2. Wedge Anchor – (Other Names & Types – Stud Anchor, Qwik-Bolt, Expansion Bolt, Shielded Expansion Anchor) – Heavy Duty load applications such as machinery attachment or structural member attachment. The three types of Expansion anchor’s are fully threaded, partial threaded, and full-bodied. Wedge anchor’s are installed by pre-drilling a hole, hammering the anchor assembly into the hole, and fastening the bolt causing the bolt casing to expand inside the wall making the assembly almost impossible to pull out of the wall.  Expansion anchors can be used in concrete, brick, or block. Typical Sizes range from 1/4″ – 3/4″.




2a. Expansion Anchor  – A shielded expansion anchor can be used in most masonry materials and can be ‘Single’ or ‘Double’. Single expansion anchors are often used in dense hard materials like red brick. A double expansion anchor would be geared more towards a material with unknown or potentially softer strength because it expands along it’s entire length versus only one end like a single expansion anchor.


Shielded Expansion anchors are also available which can be used with concrete, masonry, and block. They are commonly used in high-load applications.


2.b Sleeve Anchor (Other Names – Lok Bolt)  – The only mechanical difference between a sleeve anchor and a wedge anchor is the sleeve component versus a simple wedge component, creating different structural mechanics of the anchored connection. A sleeve anchor is one of the more versatile anchors used in Medium Duty load applications such as anchoring handrails, decks, and shelves. These are made up with threaded rod with one end beveled, a sleeve that goes over the rod, a nut and washer.  When the nut is turned, the working end of the sleeve anchor moves outward, expanding the sleeve and anchoring itself to the masonry. These anchors should be used in solid concrete only.

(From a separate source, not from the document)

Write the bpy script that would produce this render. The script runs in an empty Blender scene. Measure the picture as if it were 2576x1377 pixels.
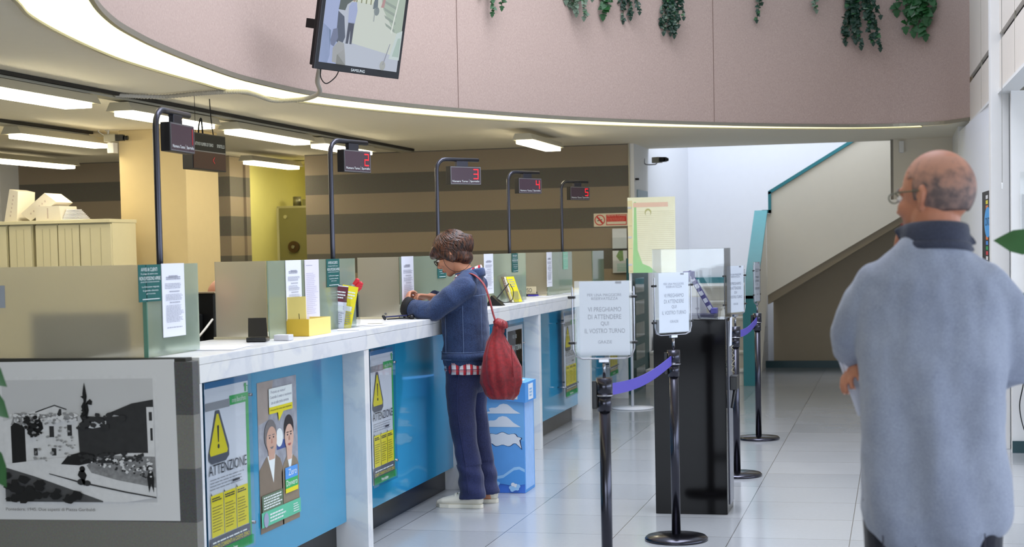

2c. Dropin Anchor – These anchors are made up of a tubular expansion shield and a solid, cone-shaped expander plug.  They are commonly used for doweling joints between an existing and proposed slab or structures, but can also be used for structural attachments or suspension of materials.  Dropin anchors are not recommended for brick or block applications. The shield commonly has 4 slots on one end and is internally threaded on the opposite end. These are installed by predrilling a hole roughly the same size as the shield and using a setting tool to fasten the shield to the surround concrete. The designated diameter refers to the bolt or threaded rod diameter to be utilized within the shield. The actual predrilled hole will be larger.